Life, and promise, was far more evident in The Web (1913-1914), O'Neill's first foray into low-life lingo and his first portrait of a prostitute—Rose Thomas—who is burdened with consumption, a baby and a heartless pimp; who finds a moment of near-happiness and hope when she is rescued by a fellow loser, a burglar, who forces the pimp out of her room; and who loses everything when the pimp returns by the fire escape, shoots the rescuer, and frames Rose for the crime. Melodrama, unquestionably; and written in a language no mortals could ever have spoken. But the performance was punctuated by effective moments: the opening picture of Rose, seated stage-center, pale, vulnerable, rubbing her hands in nervousness, her orange skirt soiled and torn, her light-turquoise pumps incredibly worn, the epitome of desperate penury (and movingly played by Sykes, in an amazing transformation from the coquettish tease of the previous play); the visceral fight between pimp (Bill Kalmenson, hood-flashy in a brown pinstripe suit), and gangster (William Gaynor Dovey, soft, mild and gentle, the idealist in the piece); and the growing intimacy between Rose and her rescuer until a bullet writes "no way" on their escape plans.

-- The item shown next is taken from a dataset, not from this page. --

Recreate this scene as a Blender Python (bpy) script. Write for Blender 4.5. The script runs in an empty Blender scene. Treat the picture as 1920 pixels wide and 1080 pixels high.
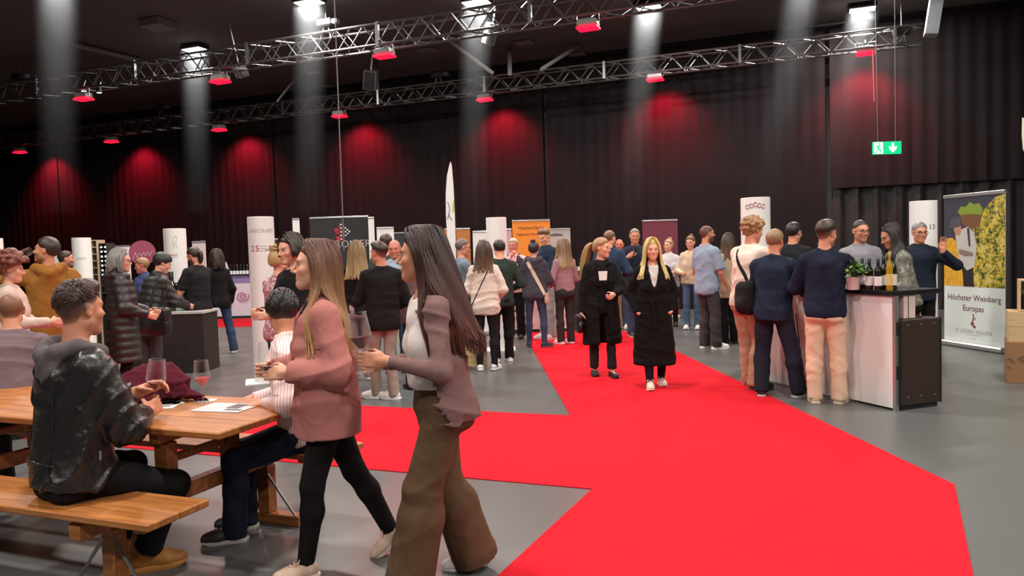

My thanks to the Lotus Theatre Group for their dedication to such an obviously non-profit venture. Non-profit financially, that is; for I am sure that many of us profited greatly from the chance to see and judge O'Neill's first plays where they should and must be judged—on the stage. And special thanks to Bill Kalmenson, whose study of O'Neill at Berkeley inspired the project, and who proved, as miner, film executive and pimp, to be a very natural and versatile performer.

—Frederick C. Wilkins

1 Travis Bogard, Contour in Time: The Plays of Eugene O'Neill (New York: Oxford University Press, 1972), p. 9. Bogard's discussion of Wife (pp. 7-14) is the fullest and richest I know of, since it shows that "the sketch contains many of the elements which O'Neill was later to infuse with theatrical power" (p. 9).